> Material
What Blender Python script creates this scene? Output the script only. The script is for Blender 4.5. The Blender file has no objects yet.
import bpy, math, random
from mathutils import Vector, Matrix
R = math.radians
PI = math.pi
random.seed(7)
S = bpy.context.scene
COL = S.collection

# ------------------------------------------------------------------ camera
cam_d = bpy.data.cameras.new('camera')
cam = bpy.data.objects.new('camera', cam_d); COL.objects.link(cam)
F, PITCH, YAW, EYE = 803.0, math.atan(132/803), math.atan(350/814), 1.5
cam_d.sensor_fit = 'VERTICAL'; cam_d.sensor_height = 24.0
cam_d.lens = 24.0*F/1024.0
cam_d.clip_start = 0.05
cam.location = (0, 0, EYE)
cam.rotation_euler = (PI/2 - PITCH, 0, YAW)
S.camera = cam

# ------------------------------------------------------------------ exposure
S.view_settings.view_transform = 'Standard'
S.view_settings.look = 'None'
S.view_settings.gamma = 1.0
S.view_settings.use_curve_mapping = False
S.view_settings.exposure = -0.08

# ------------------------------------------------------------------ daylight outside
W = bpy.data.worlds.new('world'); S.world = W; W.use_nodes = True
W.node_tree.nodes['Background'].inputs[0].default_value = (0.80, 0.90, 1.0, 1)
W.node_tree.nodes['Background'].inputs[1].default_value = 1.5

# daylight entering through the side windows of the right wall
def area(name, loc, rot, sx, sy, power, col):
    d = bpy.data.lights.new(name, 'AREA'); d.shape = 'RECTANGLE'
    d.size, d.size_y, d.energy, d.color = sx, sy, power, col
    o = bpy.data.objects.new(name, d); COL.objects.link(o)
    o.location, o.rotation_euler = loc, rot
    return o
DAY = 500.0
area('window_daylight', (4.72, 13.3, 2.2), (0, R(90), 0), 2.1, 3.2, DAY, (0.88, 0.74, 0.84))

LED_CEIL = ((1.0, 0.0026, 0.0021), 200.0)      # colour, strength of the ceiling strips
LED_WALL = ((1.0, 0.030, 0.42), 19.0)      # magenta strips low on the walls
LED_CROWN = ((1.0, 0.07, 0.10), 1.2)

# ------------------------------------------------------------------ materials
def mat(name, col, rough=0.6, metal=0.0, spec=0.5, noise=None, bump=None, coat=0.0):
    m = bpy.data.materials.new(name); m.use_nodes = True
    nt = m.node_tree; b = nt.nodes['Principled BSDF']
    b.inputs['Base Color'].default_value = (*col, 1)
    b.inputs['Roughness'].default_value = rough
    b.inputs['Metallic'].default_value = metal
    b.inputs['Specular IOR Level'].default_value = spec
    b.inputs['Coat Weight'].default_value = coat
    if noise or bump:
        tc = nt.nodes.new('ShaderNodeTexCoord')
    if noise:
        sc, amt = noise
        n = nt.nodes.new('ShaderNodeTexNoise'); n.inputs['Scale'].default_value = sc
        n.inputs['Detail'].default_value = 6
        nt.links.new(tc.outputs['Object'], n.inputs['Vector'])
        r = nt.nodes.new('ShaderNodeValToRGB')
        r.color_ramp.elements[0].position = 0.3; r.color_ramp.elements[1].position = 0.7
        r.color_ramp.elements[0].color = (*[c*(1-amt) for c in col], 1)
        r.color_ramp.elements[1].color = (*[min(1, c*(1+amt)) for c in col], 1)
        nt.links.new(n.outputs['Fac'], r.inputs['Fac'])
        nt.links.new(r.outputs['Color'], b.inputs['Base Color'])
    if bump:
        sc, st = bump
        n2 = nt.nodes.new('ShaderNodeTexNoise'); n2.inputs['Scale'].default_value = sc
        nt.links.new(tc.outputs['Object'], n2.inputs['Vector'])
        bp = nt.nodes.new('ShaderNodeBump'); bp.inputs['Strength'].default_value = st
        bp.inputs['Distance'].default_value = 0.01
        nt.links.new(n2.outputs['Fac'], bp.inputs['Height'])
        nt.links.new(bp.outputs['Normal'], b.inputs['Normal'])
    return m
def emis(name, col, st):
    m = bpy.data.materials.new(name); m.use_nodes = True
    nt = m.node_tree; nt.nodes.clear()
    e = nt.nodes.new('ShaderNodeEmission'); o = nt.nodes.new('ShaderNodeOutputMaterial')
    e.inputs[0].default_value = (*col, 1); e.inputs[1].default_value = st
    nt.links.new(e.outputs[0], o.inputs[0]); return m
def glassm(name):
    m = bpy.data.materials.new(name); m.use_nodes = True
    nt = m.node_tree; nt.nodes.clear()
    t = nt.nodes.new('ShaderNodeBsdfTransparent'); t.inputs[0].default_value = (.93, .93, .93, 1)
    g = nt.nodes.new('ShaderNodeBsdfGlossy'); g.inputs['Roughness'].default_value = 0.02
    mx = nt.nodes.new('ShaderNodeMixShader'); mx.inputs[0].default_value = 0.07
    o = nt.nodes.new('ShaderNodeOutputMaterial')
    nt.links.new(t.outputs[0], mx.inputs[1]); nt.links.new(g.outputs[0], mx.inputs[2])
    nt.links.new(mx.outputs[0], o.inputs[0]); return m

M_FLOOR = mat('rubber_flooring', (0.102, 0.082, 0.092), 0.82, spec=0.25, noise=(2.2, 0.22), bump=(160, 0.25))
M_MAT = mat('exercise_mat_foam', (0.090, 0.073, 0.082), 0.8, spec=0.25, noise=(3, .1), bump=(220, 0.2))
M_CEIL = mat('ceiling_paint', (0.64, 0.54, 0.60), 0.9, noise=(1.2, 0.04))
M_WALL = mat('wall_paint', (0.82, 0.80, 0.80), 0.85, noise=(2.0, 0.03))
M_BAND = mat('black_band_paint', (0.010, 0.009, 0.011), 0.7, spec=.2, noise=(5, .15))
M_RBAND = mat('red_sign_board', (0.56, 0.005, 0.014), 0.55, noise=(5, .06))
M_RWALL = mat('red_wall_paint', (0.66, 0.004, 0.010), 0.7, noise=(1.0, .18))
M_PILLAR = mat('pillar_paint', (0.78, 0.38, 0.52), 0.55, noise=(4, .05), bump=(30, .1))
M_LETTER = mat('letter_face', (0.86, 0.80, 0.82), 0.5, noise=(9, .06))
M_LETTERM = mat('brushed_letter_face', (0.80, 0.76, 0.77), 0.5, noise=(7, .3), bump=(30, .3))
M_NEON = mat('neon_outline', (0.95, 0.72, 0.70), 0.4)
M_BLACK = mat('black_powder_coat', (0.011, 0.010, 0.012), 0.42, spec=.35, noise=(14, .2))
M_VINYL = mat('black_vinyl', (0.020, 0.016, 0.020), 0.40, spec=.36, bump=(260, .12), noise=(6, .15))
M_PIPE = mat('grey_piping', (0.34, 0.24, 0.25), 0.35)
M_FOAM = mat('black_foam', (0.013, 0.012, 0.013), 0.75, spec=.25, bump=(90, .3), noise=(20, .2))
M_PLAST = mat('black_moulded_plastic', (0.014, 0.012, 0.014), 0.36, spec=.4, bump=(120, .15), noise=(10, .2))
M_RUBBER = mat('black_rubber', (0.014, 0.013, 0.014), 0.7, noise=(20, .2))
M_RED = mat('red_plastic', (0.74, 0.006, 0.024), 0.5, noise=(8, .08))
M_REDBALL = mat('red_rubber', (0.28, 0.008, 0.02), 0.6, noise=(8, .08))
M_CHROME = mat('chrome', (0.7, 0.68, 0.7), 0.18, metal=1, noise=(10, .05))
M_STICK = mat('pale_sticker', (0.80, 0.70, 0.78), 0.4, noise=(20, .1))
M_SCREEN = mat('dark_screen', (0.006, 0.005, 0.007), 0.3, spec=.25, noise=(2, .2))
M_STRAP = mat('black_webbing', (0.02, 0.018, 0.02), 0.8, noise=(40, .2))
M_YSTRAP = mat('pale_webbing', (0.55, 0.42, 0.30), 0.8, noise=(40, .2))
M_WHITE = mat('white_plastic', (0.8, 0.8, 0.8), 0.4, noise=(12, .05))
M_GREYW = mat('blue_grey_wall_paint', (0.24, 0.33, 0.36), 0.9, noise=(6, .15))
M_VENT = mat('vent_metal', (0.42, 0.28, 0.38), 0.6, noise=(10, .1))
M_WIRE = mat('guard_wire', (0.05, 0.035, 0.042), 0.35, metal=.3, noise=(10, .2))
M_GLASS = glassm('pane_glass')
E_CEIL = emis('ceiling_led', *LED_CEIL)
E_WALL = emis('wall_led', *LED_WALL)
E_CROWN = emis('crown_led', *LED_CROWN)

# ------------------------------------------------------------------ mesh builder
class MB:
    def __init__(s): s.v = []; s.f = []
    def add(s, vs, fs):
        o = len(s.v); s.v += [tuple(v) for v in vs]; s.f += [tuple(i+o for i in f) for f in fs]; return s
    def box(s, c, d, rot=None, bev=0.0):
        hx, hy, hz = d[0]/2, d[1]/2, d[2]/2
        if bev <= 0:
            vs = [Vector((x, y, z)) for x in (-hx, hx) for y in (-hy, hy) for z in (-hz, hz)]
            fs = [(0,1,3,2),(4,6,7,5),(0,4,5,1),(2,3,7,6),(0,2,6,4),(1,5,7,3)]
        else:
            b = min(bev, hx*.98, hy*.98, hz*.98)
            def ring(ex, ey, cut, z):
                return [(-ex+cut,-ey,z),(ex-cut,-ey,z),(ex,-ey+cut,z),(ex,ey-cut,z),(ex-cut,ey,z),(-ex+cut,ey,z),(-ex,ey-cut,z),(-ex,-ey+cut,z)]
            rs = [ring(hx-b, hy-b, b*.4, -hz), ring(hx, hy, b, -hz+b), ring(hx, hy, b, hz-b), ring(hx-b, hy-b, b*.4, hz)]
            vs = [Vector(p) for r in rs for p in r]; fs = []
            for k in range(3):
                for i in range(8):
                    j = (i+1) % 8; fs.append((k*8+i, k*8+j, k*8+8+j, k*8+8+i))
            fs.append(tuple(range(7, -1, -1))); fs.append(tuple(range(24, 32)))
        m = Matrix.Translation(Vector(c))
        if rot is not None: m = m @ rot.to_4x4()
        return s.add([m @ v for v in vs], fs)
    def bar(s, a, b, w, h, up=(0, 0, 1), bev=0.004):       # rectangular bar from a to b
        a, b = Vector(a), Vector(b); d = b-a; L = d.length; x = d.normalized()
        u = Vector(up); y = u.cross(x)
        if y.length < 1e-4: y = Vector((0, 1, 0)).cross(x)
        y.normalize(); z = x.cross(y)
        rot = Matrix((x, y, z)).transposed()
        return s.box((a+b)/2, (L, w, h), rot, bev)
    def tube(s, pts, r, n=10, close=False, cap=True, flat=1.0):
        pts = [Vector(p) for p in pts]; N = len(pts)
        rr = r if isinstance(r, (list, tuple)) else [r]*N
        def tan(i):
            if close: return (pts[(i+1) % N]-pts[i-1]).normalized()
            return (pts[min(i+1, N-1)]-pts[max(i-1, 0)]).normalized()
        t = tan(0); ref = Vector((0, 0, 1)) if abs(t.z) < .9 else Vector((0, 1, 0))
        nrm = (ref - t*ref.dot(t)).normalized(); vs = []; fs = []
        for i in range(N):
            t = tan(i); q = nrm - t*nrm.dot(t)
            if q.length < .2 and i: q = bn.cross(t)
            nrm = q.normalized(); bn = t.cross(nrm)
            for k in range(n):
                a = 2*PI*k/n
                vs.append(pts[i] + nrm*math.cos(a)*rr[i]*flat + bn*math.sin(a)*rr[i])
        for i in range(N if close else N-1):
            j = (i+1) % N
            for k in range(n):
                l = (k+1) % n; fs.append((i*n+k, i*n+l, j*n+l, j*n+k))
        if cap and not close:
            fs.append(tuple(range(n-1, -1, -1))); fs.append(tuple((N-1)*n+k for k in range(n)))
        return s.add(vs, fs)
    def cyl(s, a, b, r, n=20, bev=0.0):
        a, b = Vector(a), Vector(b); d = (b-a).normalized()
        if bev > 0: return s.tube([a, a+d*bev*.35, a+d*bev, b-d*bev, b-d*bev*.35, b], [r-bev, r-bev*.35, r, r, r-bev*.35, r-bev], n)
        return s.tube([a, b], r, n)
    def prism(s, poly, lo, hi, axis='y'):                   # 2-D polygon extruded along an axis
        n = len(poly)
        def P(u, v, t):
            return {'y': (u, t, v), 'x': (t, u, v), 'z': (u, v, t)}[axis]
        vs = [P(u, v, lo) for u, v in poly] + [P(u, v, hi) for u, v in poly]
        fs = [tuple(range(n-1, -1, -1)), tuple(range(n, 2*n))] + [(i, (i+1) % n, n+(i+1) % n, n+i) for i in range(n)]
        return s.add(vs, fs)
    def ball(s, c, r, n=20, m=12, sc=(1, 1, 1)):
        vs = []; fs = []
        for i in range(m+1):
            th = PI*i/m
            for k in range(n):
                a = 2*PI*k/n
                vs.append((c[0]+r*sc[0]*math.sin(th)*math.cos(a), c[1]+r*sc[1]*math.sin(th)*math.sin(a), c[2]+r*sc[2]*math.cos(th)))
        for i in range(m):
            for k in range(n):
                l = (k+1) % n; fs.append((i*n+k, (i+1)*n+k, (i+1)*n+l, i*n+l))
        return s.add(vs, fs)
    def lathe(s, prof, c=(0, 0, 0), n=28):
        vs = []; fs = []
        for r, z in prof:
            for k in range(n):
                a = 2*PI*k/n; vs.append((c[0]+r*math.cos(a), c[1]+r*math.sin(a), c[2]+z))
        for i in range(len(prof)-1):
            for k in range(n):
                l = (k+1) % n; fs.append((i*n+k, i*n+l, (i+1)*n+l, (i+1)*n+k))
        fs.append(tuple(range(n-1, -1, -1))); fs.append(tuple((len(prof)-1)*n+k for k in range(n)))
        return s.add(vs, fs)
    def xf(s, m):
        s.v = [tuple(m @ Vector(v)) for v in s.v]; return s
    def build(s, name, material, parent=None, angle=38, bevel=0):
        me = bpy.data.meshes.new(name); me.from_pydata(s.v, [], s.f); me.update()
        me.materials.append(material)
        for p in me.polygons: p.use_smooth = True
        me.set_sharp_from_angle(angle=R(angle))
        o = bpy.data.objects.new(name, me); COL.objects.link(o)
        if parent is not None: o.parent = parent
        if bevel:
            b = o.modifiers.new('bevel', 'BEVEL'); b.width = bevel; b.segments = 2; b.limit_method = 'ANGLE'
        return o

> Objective
Copy out the listing above, line by line and exactly, from its first line to the line holding "W.node_tree.nodes['Background'].inputs[1].default_value = 1.5", inclusive.

> Output of the exercise
What Blender Python script creates this scene? Output the script only. The script is for Blender 4.5. The Blender file has no objects yet.
import bpy, math, random
from mathutils import Vector, Matrix
R = math.radians
PI = math.pi
random.seed(7)
S = bpy.context.scene
COL = S.collection

# ------------------------------------------------------------------ camera
cam_d = bpy.data.cameras.new('camera')
cam = bpy.data.objects.new('camera', cam_d); COL.objects.link(cam)
F, PITCH, YAW, EYE = 803.0, math.atan(132/803), math.atan(350/814), 1.5
cam_d.sensor_fit = 'VERTICAL'; cam_d.sensor_height = 24.0
cam_d.lens = 24.0*F/1024.0
cam_d.clip_start = 0.05
cam.location = (0, 0, EYE)
cam.rotation_euler = (PI/2 - PITCH, 0, YAW)
S.camera = cam

# ------------------------------------------------------------------ exposure
S.view_settings.view_transform = 'Standard'
S.view_settings.look = 'None'
S.view_settings.gamma = 1.0
S.view_settings.use_curve_mapping = False
S.view_settings.exposure = -0.08

# ------------------------------------------------------------------ daylight outside
W = bpy.data.worlds.new('world'); S.world = W; W.use_nodes = True
W.node_tree.nodes['Background'].inputs[0].default_value = (0.80, 0.90, 1.0, 1)
W.node_tree.nodes['Background'].inputs[1].default_value = 1.5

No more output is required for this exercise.